Monday, Feb. 12, 1990
America Abroad
By Strobe Talbott
James Baker's visit to Moscow this week is a throwback to those bygone days when strategic nuclear-arms control was the main event in U.S.-Soviet relations. Unfortunately, the Secretary of State has less room to maneuver than he needs to make the most of the mission.
Until the mid-'80s, the root cause of East-West tension -- the repressive, predatory nature of Soviet communism -- was nonnegotiable. The old men in the Kremlin refused to brook "interference in the internal affairs of the U.S.S.R.," and they would not accept meaningful constraints on Soviet international behavior. That left little to talk about, except how many warheads should be allowed to dance on the head of an intercontinental ballistic missile.

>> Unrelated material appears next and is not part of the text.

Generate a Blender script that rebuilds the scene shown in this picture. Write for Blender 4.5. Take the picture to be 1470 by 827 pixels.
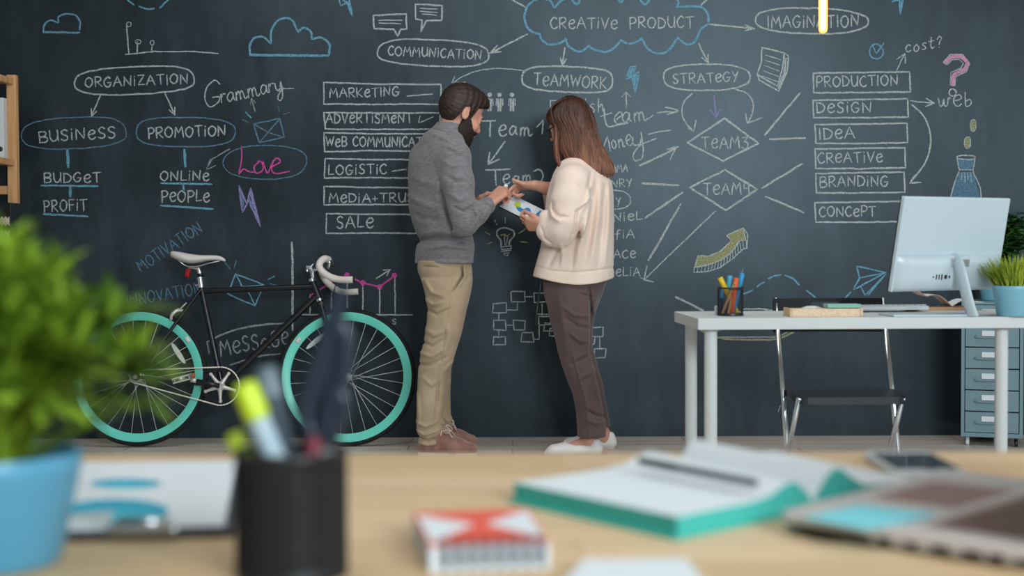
import bpy, bmesh, math, random
import numpy as np
from mathutils import Vector, Matrix, noise as mnoise

for _o in list(bpy.data.objects):
    bpy.data.objects.remove(_o)
SC = bpy.context.scene
COL = SC.collection
random.seed(7)
rng = np.random.default_rng(11)

# ---------------------------------------------------------------- camera
FPX = 2042.0            # focal length in pixels of the 1470 x 827 frame
CAM_H = 0.955
HORIZON = 356.0
PITCH = math.atan((413.5 - HORIZON) / FPX)
ROLL = -math.radians(0.22)
cam_d = bpy.data.cameras.new('camera')
cam_d.sensor_width = 36.0
cam_d.lens = 36.0 * FPX / 1470.0
cam_d.clip_start = 0.05
cam_d.dof.use_dof = True
cam_d.dof.focus_distance = 6.6
cam_d.dof.aperture_fstop = 3.9
cam = bpy.data.objects.new('camera', cam_d)
COL.objects.link(cam)
CAM_R = (Matrix.Rotation(math.pi / 2 - PITCH, 3, 'X') @ Matrix.Rotation(ROLL, 3, 'Z'))
cam.matrix_world = Matrix.Translation((0, 0, CAM_H)) @ CAM_R.to_4x4()
SC.camera = cam

# ---------------------------------------------------------------- light and exposure
SC.view_settings.view_transform = 'Standard'
SC.view_settings.look = 'None'
SC.view_settings.exposure = 0.0
SC.view_settings.gamma = 1.0
SC.view_settings.use_curve_mapping = False
SC.cycles.use_denoising = True
SC.cycles.max_bounces = 6
SC.cycles.sample_clamp_indirect = 4.0
W = bpy.data.worlds.new('daylight')
SC.world = W
W.use_nodes = True
W.node_tree.nodes['Background'].inputs[0].default_value = (0.80, 0.90, 1.0, 1)
W.node_tree.nodes['Background'].inputs[1].default_value = 0.17


def area_light(name, loc, target, sx, sy, power, color):
    d = bpy.data.lights.new(name, 'AREA')
    d.shape = 'RECTANGLE'
    d.size, d.size_y = sx, sy
    d.energy = power
    d.color = color
    o = bpy.data.objects.new(name, d)
    COL.objects.link(o)
    o.location = loc
    o.rotation_euler = (Vector(target) - Vector(loc)).to_track_quat('-Z', 'Y').to_euler()
    return o


area_light('window_daylight', (2.25, -2.5, 2.45), (0.9, 7.0, 1.5), 2.4, 1.3, 290, (0.84, 0.95, 1.0))
area_light('table_fill_light', (-0.3, 0.95, 2.84), (-0.2, 1.0, 0), 2.4, 0.8, 15, (0.98, 0.99, 1.0))  # added fill lamp, brightens the foreground table from above
area_light('floor_fill_light', (0.1, 5.3, 2.84), (0.1, 5.9, 0), 3.4, 0.9, 40, (0.97, 0.98, 1.0))  # added fill lamp, lifts the floor near the board
area_light('side_daylight', (4.7, 2.9, 1.7), (0.6, 5.6, 1.1), 2.6, 1.8, 36, (0.94, 0.98, 1.0))

# ---------------------------------------------------------------- projection helpers
CAMP = Vector((0, 0, CAM_H))


def ray(px, py):
    return CAM_R @ Vector(((px - 735.0) / FPX, -(py - 413.5) / FPX, -1.0))


def at(px, py, Y):
    """point of the vertical plane y = Y that the pixel looks at"""
    d = ray(px, py)
    return CAMP + d * (Y / d.y)


def on_z(px, py, z):
    d = ray(px, py)
    return CAMP + d * ((z - CAM_H) / d.z)


def hit(px, py, p0, n):
    d = ray(px, py)
    return CAMP + d * ((p0 - CAMP).dot(n) / d.dot(n))


# ---------------------------------------------------------------- materials
def lin(c):
    return tuple(((v / 255) / 12.92 if v / 255 <= 0.04045 else ((v / 255 + 0.055) / 1.055) ** 2.4) for v in c) + (1.0,)


class N:
    def __init__(self, m):
        self.t = m.node_tree

    def __call__(self, kind, **kw):
        n = self.t.nodes.new(kind)
        for k, v in kw.items():
            if k.startswith('_'):
                setattr(n, k[1:], v)
            else:
                key = k.replace('__', ' ')
                n.inputs[key].default_value = v
        return n

    def link(self, a, b):
        self.t.links.new(a, b)


def mat(name, rgb, rough=0.6, metal=0.0, spec=0.4, var=0.0, vscale=(8, 8, 8), bump=0.0, bscale=(60, 60, 60),
        rgb2=None, sheen=0.0, sss=0.0, trans=0.0, emit=None, estr=0.0, coat=0.0, detail=4.0, ramp=(0.35, 0.65)):
    m = bpy.data.materials.new(name)
    m.use_nodes = True
    n = N(m)
    b = m.node_tree.nodes['Principled BSDF']
    b.inputs['Base Color'].default_value = lin(rgb)
    b.inputs['Roughness'].default_value = rough
    b.inputs['Metallic'].default_value = metal
    b.inputs['Specular IOR Level'].default_value = spec
    b.inputs['Sheen Weight'].default_value = sheen
    b.inputs['Coat Weight'].default_value = coat
    b.inputs['Transmission Weight'].default_value = trans
    if sss:
        b.inputs['Subsurface Weight'].default_value = sss
        b.inputs['Subsurface Radius'].default_value = (0.012, 0.005, 0.003)
        b.inputs['Subsurface Scale'].default_value = 0.6
    if emit:
        b.inputs['Emission Color'].default_value = lin(emit)
        b.inputs['Emission Strength'].default_value = estr
    tc = n('ShaderNodeTexCoord')
    if var or rgb2:
        mp = n('ShaderNodeMapping', Scale=vscale)
        n.link(tc.outputs['Object'], mp.inputs[0])
        nz = n('ShaderNodeTexNoise', Scale=1.0, Detail=detail)
        n.link(mp.outputs[0], nz.inputs['Vector'])
        r = n('ShaderNodeValToRGB')
        c1 = lin(rgb)
        c2 = lin(rgb2) if rgb2 else tuple(v * (1 - var) for v in c1[:3]) + (1,)
        r.color_ramp.elements[0].position, r.color_ramp.elements[1].position = ramp
        r.color_ramp.elements[0].color = c2
        r.color_ramp.elements[1].color = c1
        n.link(nz.outputs[0], r.inputs[0])
        n.link(r.outputs[0], b.inputs['Base Color'])
    if bump:
        mp = n('ShaderNodeMapping', Scale=bscale)
        n.link(tc.outputs['Object'], mp.inputs[0])
        nz = n('ShaderNodeTexNoise', Scale=1.0, Detail=3.0)
        n.link(mp.outputs[0], nz.inputs['Vector'])
        bp = n('ShaderNodeBump', Strength=bump, Distance=0.004)
        n.link(nz.outputs[0], bp.inputs['Height'])
        n.link(bp.outputs[0], b.inputs['Normal'])
    return m


# ---------------------------------------------------------------- object helpers
def tag(o, label=None, cat=None, group=None, kind=None):
    if label:
        o['label'] = label
    if cat:
        o['category'] = cat
    if group:
        o['group'] = group
    if kind:
        o['kind'] = kind
    return o


def empty(name, loc, rz=0.0, label=None, cat=None, group=None):
    o = bpy.data.objects.new(name, None)
    o.empty_display_size = 0.05
    COL.objects.link(o)
    o.location = loc
    o.rotation_euler = (0, 0, rz)
    return tag(o, label, cat, group)


def abs_loc(o):
    v = Vector((0, 0, 0))
    while o is not None:
        v += o.location
        o = o.parent
    return v


def copy_tree(o, parent=None):
    c = o.copy()
    COL.objects.link(c)
    c.parent = parent
    for ch in list(o.children):
        copy_tree(ch, c)
    return c


class MB:
    """collects shapes into one mesh"""

    def __init__(self):
        self.v, self.f, self.s, self.mi = [], [], [], []
        self.m = 0

    def add(self, verts, faces, smooth=True):
        o = len(self.v)
        self.v += [tuple(p) for p in verts]
        self.f += [tuple(i + o for i in f) for f in faces]
        self.s += [smooth] * len(faces)
        self.mi += [self.m] * len(faces)
        return self

    def box(self, c, size, R=None, bev=0.0, seg=2):
        bm = bmesh.new()
        bmesh.ops.create_cube(bm, size=1.0)
        for v in bm.verts:
            v.co = Vector((v.co.x * size[0], v.co.y * size[1], v.co.z * size[2]))
        if bev > 0:
            bmesh.ops.bevel(bm, geom=list(bm.edges), offset=bev, segments=seg, profile=0.5, affect='EDGES', clamp_overlap=True)
        return self.bm(bm, Matrix.Translation(c) @ (R.to_4x4() if R is not None else Matrix.Identity(4)), smooth=False)

    def bm(self, bm, M=None, smooth=True):
        bm.verts.index_update()
        vs = [(M @ v.co if M is not None else v.co.copy()) for v in bm.verts]
        fs = [[v.index for v in f.verts] for f in bm.faces]
        bm.free()
        return self.add(vs, fs, smooth)

    def tube(self, pts, r, seg=10, caps=True, flat=None, closed=False, smooth=True):
        """tube along pts; r a number or list; flat=(vector, factor) squashes the section along the vector"""
        pts = [Vector(p) for p in pts]
        n = len(pts)
        rs = r if isinstance(r, (list, tuple, np.ndarray)) else [r] * n
        vs, fs = [], []
        up = None
        for i in range(n):
            if closed:
                t = pts[(i + 1) % n] - pts[i - 1]
            else:
                t = pts[min(i + 1, n - 1)] - pts[max(i - 1, 0)]
            if t.length < 1e-9:
                t = Vector((0, 0, 1))
            t.normalize()
            if up is None:
                up = t.orthogonal().normalized()
                if flat is not None:
                    q = Vector(flat[0])
                    q = q - t * q.dot(t)
                    if q.length > 1e-6:
                        up = q.normalized()
            up = up - t * up.dot(t)
            if up.length < 1e-6:
                up = t.orthogonal()
            up.normalize()
            w = t.cross(up)
            fk = flat[1] if flat is not None else 1.0
            for k in range(seg):
                a = 2 * math.pi * k / seg
                vs.append(pts[i] + up * (math.cos(a) * rs[i] * fk) + w * (math.sin(a) * rs[i]))
        m = n if closed else n - 1
        for i in range(m):
            j = (i + 1) % n
            for k in range(seg):
                k2 = (k + 1) % seg
                fs.append((i * seg + k, i * seg + k2, j * seg + k2, j * seg + k))
        if caps and not closed:
            fs.append(tuple(reversed(range(seg))))
            fs.append(tuple((n - 1) * seg + k for k in range(seg)))
        return self.add(vs, fs, smooth)

    def lathe(self, prof, c=(0, 0, 0), seg=40, M=None, close=False):
        """prof: list of (r, z) turned about z"""
        vs, fs = [], []
        c = Vector(c)
        n = len(prof)
        for (r, z) in prof:
            for k in range(seg):
                a = 2 * math.pi * k / seg
                p = Vector((r * math.cos(a), r * math.sin(a), z))
                vs.append((M @ p if M is not None else p) + c)
        for i in range(n if close else n - 1):
            j = (i + 1) % n
            for k in range(seg):
                k2 = (k + 1) % seg
                fs.append((i * seg + k, i * seg + k2, j * seg + k2, j * seg + k))
        if not close:
            if prof[0][0] > 1e-6:
                fs.append(tuple(reversed(range(seg))))
            if prof[-1][0] > 1e-6:
                fs.append(tuple((n - 1) * seg + k for k in range(seg)))
        return self.add(vs, fs, True)

    def prism(self, outline, ax, ay, o, depth, smooth=False):
        """2D outline (u, v) placed at o + u*ax + v*ay and extruded by the vector depth"""
        ax, ay, o, depth = Vector(ax), Vector(ay), Vector(o), Vector(depth)
        n = len(outline)
        a = [o + ax * u + ay * v for u, v in outline]
        b = [p + depth for p in a]
        fs = [tuple(range(n)), tuple(reversed(range(n, 2 * n)))]
        self.add(a + b, fs, smooth)
        vs = a + b
        self.add(vs, [(i, i + n, (i + 1) % n + n, (i + 1) % n) for i in range(n)], smooth)
        return self

    def sheet(self, P, thick=None):
        """grid of points P[i][j]; with thick (a vector) it becomes a closed slab"""
        ni, nj = len(P), len(P[0])
        vs = [Vector(p) for row in P for p in row]
        fs = [(i * nj + j, i * nj + j + 1, (i + 1) * nj + j + 1, (i + 1) * nj + j) for i in range(ni - 1) for j in range(nj - 1)]
        if thick is None:
            return self.add(vs, fs, True)
        t = Vector(thick)
        o = len(vs)
        vs2 = vs + [p + t for p in vs]
        fs2 = list(fs) + [tuple(reversed([i + o for i in f])) for f in fs]
        rim = [(0, j) for j in range(nj)] + [(i, nj - 1) for i in range(1, ni)] + [(ni - 1, j) for j in range(nj - 2, -1, -1)] + [(i, 0) for i in range(ni - 2, 0, -1)]
        ids = [i * nj + j for i, j in rim]
        for q in range(len(ids)):
            a, b = ids[q], ids[(q + 1) % len(ids)]
            fs2.append((a, a + o, b + o, b))
        return self.add(vs2, fs2, True)

    def build(self, name, mats, parent=None, local=False, fix=True, auto=None):
        me = bpy.data.meshes.new(name)
        off = Vector((0, 0, 0)) if local else abs_loc(parent)
        me.from_pydata([tuple(Vector(p) - off) for p in self.v], [], self.f)
        me.polygons.foreach_set('use_smooth', self.s)
        if not isinstance(mats, (list, tuple)):
            mats = [mats]
        for m in mats:
            me.materials.append(m)
        if len(mats) > 1:
            me.polygons.foreach_set('material_index', self.mi)
        if fix:
            bm = bmesh.new()
            bm.from_mesh(me)
            bmesh.ops.recalc_face_normals(bm, faces=bm.faces)
            bm.to_mesh(me)
            bm.free()
        me.update()
        if auto is not None:
            me.polygons.foreach_set('use_smooth', [True] * len(me.polygons))
            try:
                me.set_sharp_from_angle(angle=math.radians(auto))
            except Exception:
                pass
        o = bpy.data.objects.new(name, me)
        COL.objects.link(o)
        o.parent = parent
        return o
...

When Mikhail Gorbachev came to power five years ago, the U.S.-Soviet agenda broadened and deepened. During their four meetings in 1989, Baker and Eduard Shevardnadze spent so much time on the ideological and geopolitical issues at the core of the relationship that arms control was largely relegated to "working groups" manned by deputies. But the current leaders in Washington have come to realize that they are limited in what they can do to help Gorbachev succeed with perestroika. And the U.S. and the Soviet Union are nowhere near jointly managing the emergence of a new international order. George Bush is still groping for "the vision thing," and Gorbachev has his hands full keeping his own country in one piece. Therefore it's back to basics, and that means arms control.
So far the Administration's position in the Strategic Arms Reduction Talks (START) is, in one key respect, still mired in the past. It is designed to preserve, in its redundant entirety, Ronald Reagan's so-called strategic modernization program. "Modernization" is a euphemism for breeding a whole aviary of brand-new weapon systems: not one but two long-range bombers (the B- 1 and B-2 "Stealth"), not one but two ICBMs (the ten-warhead MX and the Midgetman), not one but two species of cruise missiles (air launched and sea launched), plus a submarine missile. The cost: nearly $100 billion over the next five years.

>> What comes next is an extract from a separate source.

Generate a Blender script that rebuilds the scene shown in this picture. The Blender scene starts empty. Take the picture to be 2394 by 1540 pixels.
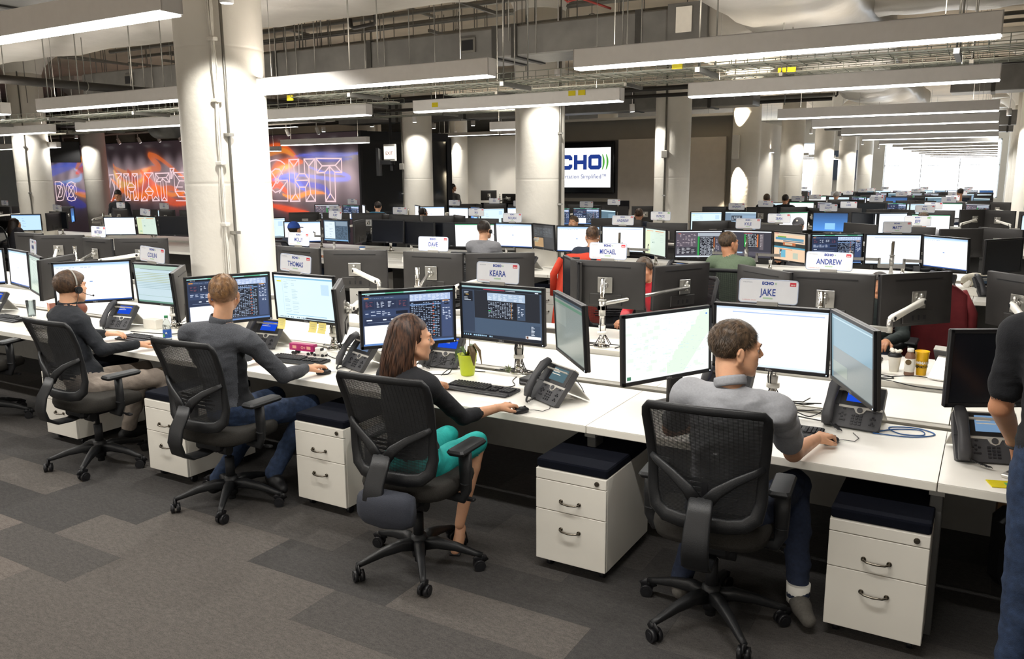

The kind of military overinsurance that the public was willing to pay for a decade ago looks like wretched excess now. Baker and the presidential National Security Adviser Brent Scowcroft would like to reduce the price tag on modernization, put a "Bush stamp" on START, and eliminate from both superpowers' arsenals weapons that are as dangerous as they are expensive. Just before the Malta summit last year they suggested scrapping the MX in - exchange for a similar monster missile on the Soviet side, but the Pentagon squelched the idea -- for the time being.
Baker might get more flexibility in a follow-up round of nuclear diplomacy, START II, after the current talks produce a treaty later this year. However, hawks in the Pentagon and elsewhere in the Government are questioning whether there should even be a START II. All this is reminiscent of the bureaucratic factionalism that so often made for an unedifying subplot of arms control in the past.
Either Baker, Scowcroft & Co. will start winning the intramural arguments and trade away some of the bigger-ticket items in the strategic-modernization program for Soviet concessions, or Congress will impose cuts of its own -- in return for nothing but a thank-you from Moscow. In which case the legacy of the Reagan buildup could come to be called the Bush folly.